> [Information provided]:
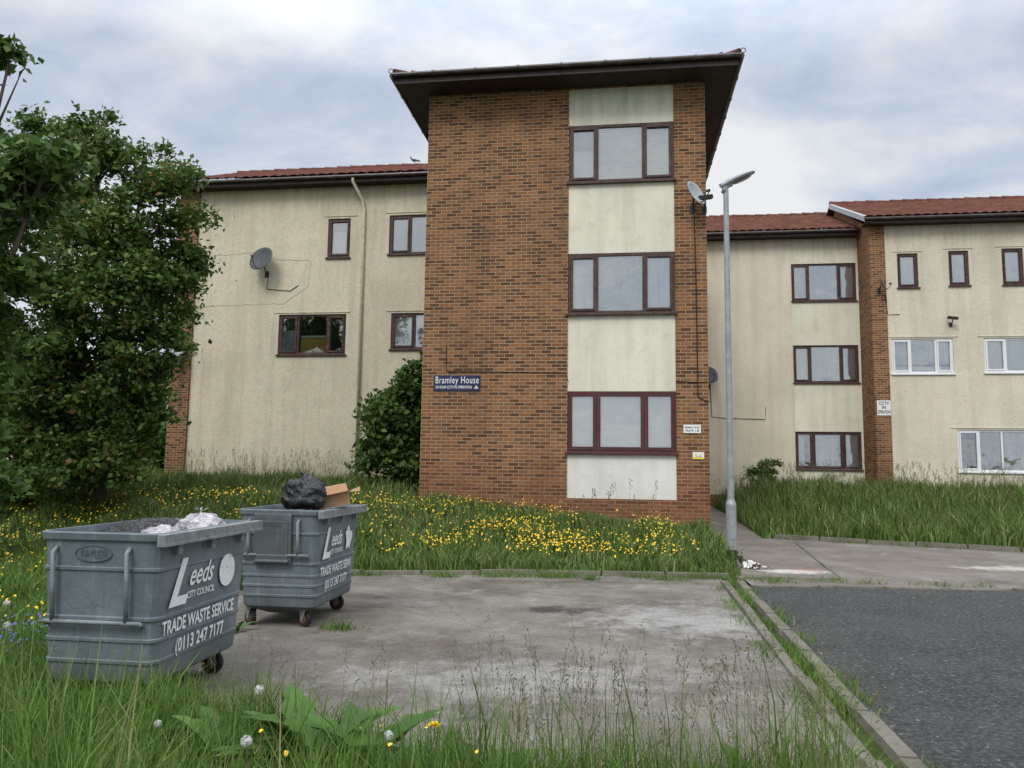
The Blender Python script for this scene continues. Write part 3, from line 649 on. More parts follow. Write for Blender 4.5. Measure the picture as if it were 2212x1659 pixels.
def rrect(hx,hy,z,r=.06,n=4):
    p=[]
    for cx,cy,a0 in ((hx-r,hy-r,0),(-hx+r,hy-r,90),(-hx+r,-hy+r,180),(hx-r,-hy+r,270)):
        for k in range(n):
            a=rad(a0+90*k/(n-1)); p.append((cx+r*math.cos(a),cy+r*math.sin(a),z))
    return p
def wbin(loc,rz,label,variant):
    e=empty('waste_bin',(*loc,0),rz,label=label,category='waste bin',group='grey wheeled trade waste bins')
    hx=lambda z:.385+.035*(z-.2); hy=lambda z:.575+.075*(z-.2)
    prof=[(.12,-.17),(.2,-.015),(.215,0)]
    for zr_ in ((.34,.48,.62,.94) if variant==0 else (.32,.42,.52,.64,.94)):
        prof+=[(zr_-.016,0),(zr_-.009,.009),(zr_+.009,.009),(zr_+.016,0)]
    prof+=[(1.125,0),(1.13,.018),(1.172,.022),(1.18,.016),(1.18,-.012),(1.14,-.018),(.9,-.03),(.45,-.05)]
    b=MB(); vs=[]
    for z,o in prof: vs+=rrect(hx(z)+o,hy(z)+o,z,.07 if o<.015 else .08)
    n=16; k_=len(prof); fs=[(i*n+k,i*n+(k+1)%n,(i+1)*n+(k+1)%n,(i+1)*n+k) for i in range(k_-1) for k in range(n)]
    fs+=[tuple(range(n-1,-1,-1)),tuple((k_-1)*n+k for k in range(n))]
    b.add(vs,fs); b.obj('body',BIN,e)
    X1=hx(1.15)+.022; r=MB()
    r.box((X1,-.71,1.10),(X1+.06,.70,1.178)); r.box((X1+.06,-.71,1.10),(X1+.066,.70,1.12))
    for yy in (-.45,.0,.45): r.box((hx(1.05)-.004,yy-.03,1.03),(X1+.02,yy+.03,1.099))
    r.obj('rim_ledge',RIM,e,bevel=.006)
    for sgn in (-1,1):
        hb=MB()
        def yf(z,o=.040): return sgn*(hy(z)+o)
        lowz=.60 if variant==0 else .73
        for x in (-.30,.22):
            hb.tube([(x,yf(1.09,0),1.08),(x,yf(1.07),1.05),(x,yf(.85),.85),(x,yf(lowz),lowz)],.015,8)
        hb.tube([(-.36,yf(lowz),lowz),(.31,yf(lowz),lowz)],.015,8)
        for x in (-.36,.31): hb.tube([(x,yf(lowz),lowz),(x,yf(lowz,0),lowz-.02)],.015,8)
        hb.obj('handle',BAR,e,smooth=True)
    yb=-hy(.98)-.014
    if variant==0:
        t=MB(); pts=[(.13*math.cos(a)-.04,0,.05*math.sin(a)) for a in [2*math.pi*i/24 for i in range(25)]]; t.tube(pts,.006,5); t.obj('maker_plate',EMB,e,(0,yb+.008,1.04))
        text('maker_lettering','TAYLOR',EMB,e,(-.04,yb+.000,1.04),R90,width=.20,size=.07,bold=.01)
    else:
        t=MB(); t.box((-.24,-.02,-.23),(.15,.02,.27)); t.box((-.21,-.03,-.2),(.12,-.021,.2)); t.tube([(-.22,-.03,-.2),(.13,-.03,-.2)],.02,8)
        t.obj('end_panel',BIN,e,(0,yb+.0,.87),(rad(4),0,0),bevel=.012)
        text('maker_lettering','TAYLOR',EMB,e,(-.05,yb-.05,1.04),R90,width=.2,size=.06,bold=.01)
    def T(s,y,z,w,size,bold=.02,shear=0,mat=DECAL,name='lettering',dx=0):
        return text(name,s,mat,e,(hx(z)+.015+dx,y,z),(rad(90),0,rad(90)),width=w,size=size,bold=bold,shear=shear)
    lz0=.82
    T('TRADE WASTE SERVICE' if variant==0 else 'TRADE WASTE SERVI',-.05,.545,.98 if variant==0 else .92,.125,.02)
    T('(0113 247 7177',-.03,.40,.66,.125,.02)
    T('L',-.40,lz0-.005,.24,.42,.03,.45,name='council_emblem')
    T('eeds',-.10,lz0+.035,.33,.21,.012,.45)
    T('CITY COUNCIL',-.08,lz0-.095,.38,.065,.015,dx=.0006)
    T('LCC',.02,1.05,.22,.07,0,0,EMB,'painted_initials')
    xx=hx(lz0)+.015
    def poly(m,pts,dx=0): m.add([(xx+dx,y,z) for y,z in pts],[tuple(range(len(pts)))])
    m=MB(); cy,cz=.29,lz0+.01
    if variant==0: poly(m,[(cy+.12*math.cos(a),cz+.12*math.sin(a)) for a in [2*math.pi*i/28 for i in range(28)]])
    else: poly(m,[(cy+(.10+.03*math.sin(3*a+1))*math.cos(a),cz+(.12+.025*math.sin(5*a))*math.sin(a)) for a in [2*math.pi*i/28 for i in range(28)]])
    m.obj('round_sticker',DECAL,e)
    for sx in (-1,1):
        for sy in (-1,1):
            w=empty('castor_wheel',(sx*.29,sy*.49,0),rad(random.uniform(-35,35)+90),e)
            MB().tube([(-.022,.05,.085),(.022,.05,.085)],.085,20).obj('tyre',RUB,w,bevel=.008)
            MB().tube([(-.026,.05,.085),(.026,.05,.085)],.045,14).obj('hub',HUB,w)
            f=MB(); f.box((-.04,0,.17),(.04,.09,.185)); f.tube([(0,.02,.185),(0,.02,.23)],.03,10)
            for s in (-1,1): f.add([(s*.034,.0,.17),(s*.034,.09,.17),(s*.034,.065,.07),(s*.034,.035,.07),(s*.04,.0,.17),(s*.04,.09,.17),(s*.04,.065,.07),(s*.04,.035,.07)],[(0,1,2,3),(4,7,6,5),(0,4,5,1),(1,5,6,2),(2,6,7,3),(3,7,4,0)])
            f.obj('fork',RIM,w)
    return e
wbin((-2.62,5.79),rad(-7),'grey wheeled trade waste bin overflowing with bags on long grass edge',0)
wbin((-2.26,8.51),rad(-7),'grey wheeled trade waste bin with bag and cardboard piled on top',1)
M=Mt('black_bag_plastic',(.014,.014,.016),.25,.6); v=M.co(); M.bump(M.noise(M.mapv(v,(1,1,.45)),9,4,.55,2.2),1.0,.05); BAG=M.m
M=Mt('white_bag_plastic',(.62,.58,.60),.4,.4); v=M.co(); M.col(M.ramp(M.noise(v,9,4,.6,1),[(.35,(.35,.33,.38)),(.5,(.62,.58,.60)),(.62,(.75,.73,.74)),(.7,(.55,.25,.30))])); M.bump(M.noise(v,14,5,.6,2),1.0,.06); WBAG=M.m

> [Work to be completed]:
Exclude the pictures. Write out the remaining data exactly.

> [Exercise answer]:
The Blender Python script for this scene continues. Write part 3, from line 649 on. More parts follow. Write for Blender 4.5. Measure the picture as if it were 2212x1659 pixels.
def rrect(hx,hy,z,r=.06,n=4):
    p=[]
    for cx,cy,a0 in ((hx-r,hy-r,0),(-hx+r,hy-r,90),(-hx+r,-hy+r,180),(hx-r,-hy+r,270)):
        for k in range(n):
            a=rad(a0+90*k/(n-1)); p.append((cx+r*math.cos(a),cy+r*math.sin(a),z))
    return p
def wbin(loc,rz,label,variant):
    e=empty('waste_bin',(*loc,0),rz,label=label,category='waste bin',group='grey wheeled trade waste bins')
    hx=lambda z:.385+.035*(z-.2); hy=lambda z:.575+.075*(z-.2)
    prof=[(.12,-.17),(.2,-.015),(.215,0)]
    for zr_ in ((.34,.48,.62,.94) if variant==0 else (.32,.42,.52,.64,.94)):
        prof+=[(zr_-.016,0),(zr_-.009,.009),(zr_+.009,.009),(zr_+.016,0)]
    prof+=[(1.125,0),(1.13,.018),(1.172,.022),(1.18,.016),(1.18,-.012),(1.14,-.018),(.9,-.03),(.45,-.05)]
    b=MB(); vs=[]
    for z,o in prof: vs+=rrect(hx(z)+o,hy(z)+o,z,.07 if o<.015 else .08)
    n=16; k_=len(prof); fs=[(i*n+k,i*n+(k+1)%n,(i+1)*n+(k+1)%n,(i+1)*n+k) for i in range(k_-1) for k in range(n)]
    fs+=[tuple(range(n-1,-1,-1)),tuple((k_-1)*n+k for k in range(n))]
    b.add(vs,fs); b.obj('body',BIN,e)
    X1=hx(1.15)+.022; r=MB()
    r.box((X1,-.71,1.10),(X1+.06,.70,1.178)); r.box((X1+.06,-.71,1.10),(X1+.066,.70,1.12))
    for yy in (-.45,.0,.45): r.box((hx(1.05)-.004,yy-.03,1.03),(X1+.02,yy+.03,1.099))
    r.obj('rim_ledge',RIM,e,bevel=.006)
    for sgn in (-1,1):
        hb=MB()
        def yf(z,o=.040): return sgn*(hy(z)+o)
        lowz=.60 if variant==0 else .73
        for x in (-.30,.22):
            hb.tube([(x,yf(1.09,0),1.08),(x,yf(1.07),1.05),(x,yf(.85),.85),(x,yf(lowz),lowz)],.015,8)
        hb.tube([(-.36,yf(lowz),lowz),(.31,yf(lowz),lowz)],.015,8)
        for x in (-.36,.31): hb.tube([(x,yf(lowz),lowz),(x,yf(lowz,0),lowz-.02)],.015,8)
        hb.obj('handle',BAR,e,smooth=True)
    yb=-hy(.98)-.014
    if variant==0:
        t=MB(); pts=[(.13*math.cos(a)-.04,0,.05*math.sin(a)) for a in [2*math.pi*i/24 for i in range(25)]]; t.tube(pts,.006,5); t.obj('maker_plate',EMB,e,(0,yb+.008,1.04))
        text('maker_lettering','TAYLOR',EMB,e,(-.04,yb+.000,1.04),R90,width=.20,size=.07,bold=.01)
    else:
        t=MB(); t.box((-.24,-.02,-.23),(.15,.02,.27)); t.box((-.21,-.03,-.2),(.12,-.021,.2)); t.tube([(-.22,-.03,-.2),(.13,-.03,-.2)],.02,8)
        t.obj('end_panel',BIN,e,(0,yb+.0,.87),(rad(4),0,0),bevel=.012)
        text('maker_lettering','TAYLOR',EMB,e,(-.05,yb-.05,1.04),R90,width=.2,size=.06,bold=.01)
    def T(s,y,z,w,size,bold=.02,shear=0,mat=DECAL,name='lettering',dx=0):
        return text(name,s,mat,e,(hx(z)+.015+dx,y,z),(rad(90),0,rad(90)),width=w,size=size,bold=bold,shear=shear)
    lz0=.82
    T('TRADE WASTE SERVICE' if variant==0 else 'TRADE WASTE SERVI',-.05,.545,.98 if variant==0 else .92,.125,.02)
    T('(0113 247 7177',-.03,.40,.66,.125,.02)
    T('L',-.40,lz0-.005,.24,.42,.03,.45,name='council_emblem')
    T('eeds',-.10,lz0+.035,.33,.21,.012,.45)
    T('CITY COUNCIL',-.08,lz0-.095,.38,.065,.015,dx=.0006)
    T('LCC',.02,1.05,.22,.07,0,0,EMB,'painted_initials')
    xx=hx(lz0)+.015
    def poly(m,pts,dx=0): m.add([(xx+dx,y,z) for y,z in pts],[tuple(range(len(pts)))])
    m=MB(); cy,cz=.29,lz0+.01
    if variant==0: poly(m,[(cy+.12*math.cos(a),cz+.12*math.sin(a)) for a in [2*math.pi*i/28 for i in range(28)]])
    else: poly(m,[(cy+(.10+.03*math.sin(3*a+1))*math.cos(a),cz+(.12+.025*math.sin(5*a))*math.sin(a)) for a in [2*math.pi*i/28 for i in range(28)]])
    m.obj('round_sticker',DECAL,e)
    for sx in (-1,1):
        for sy in (-1,1):
            w=empty('castor_wheel',(sx*.29,sy*.49,0),rad(random.uniform(-35,35)+90),e)
            MB().tube([(-.022,.05,.085),(.022,.05,.085)],.085,20).obj('tyre',RUB,w,bevel=.008)
            MB().tube([(-.026,.05,.085),(.026,.05,.085)],.045,14).obj('hub',HUB,w)
            f=MB(); f.box((-.04,0,.17),(.04,.09,.185)); f.tube([(0,.02,.185),(0,.02,.23)],.03,10)
            for s in (-1,1): f.add([(s*.034,.0,.17),(s*.034,.09,.17),(s*.034,.065,.07),(s*.034,.035,.07),(s*.04,.0,.17),(s*.04,.09,.17),(s*.04,.065,.07),(s*.04,.035,.07)],[(0,1,2,3),(4,7,6,5),(0,4,5,1),(1,5,6,2),(2,6,7,3),(3,7,4,0)])
            f.obj('fork',RIM,w)
    return e
wbin((-2.62,5.79),rad(-7),'grey wheeled trade waste bin overflowing with bags on long grass edge',0)
wbin((-2.26,8.51),rad(-7),'grey wheeled trade waste bin with bag and cardboard piled on top',1)
M=Mt('black_bag_plastic',(.014,.014,.016),.25,.6); v=M.co(); M.bump(M.noise(M.mapv(v,(1,1,.45)),9,4,.55,2.2),1.0,.05); BAG=M.m
M=Mt('white_bag_plastic',(.62,.58,.60),.4,.4); v=M.co(); M.col(M.ramp(M.noise(v,9,4,.6,1),[(.35,(.35,.33,.38)),(.5,(.62,.58,.60)),(.62,(.75,.73,.74)),(.7,(.55,.25,.30))])); M.bump(M.noise(v,14,5,.6,2),1.0,.06); WBAG=M.m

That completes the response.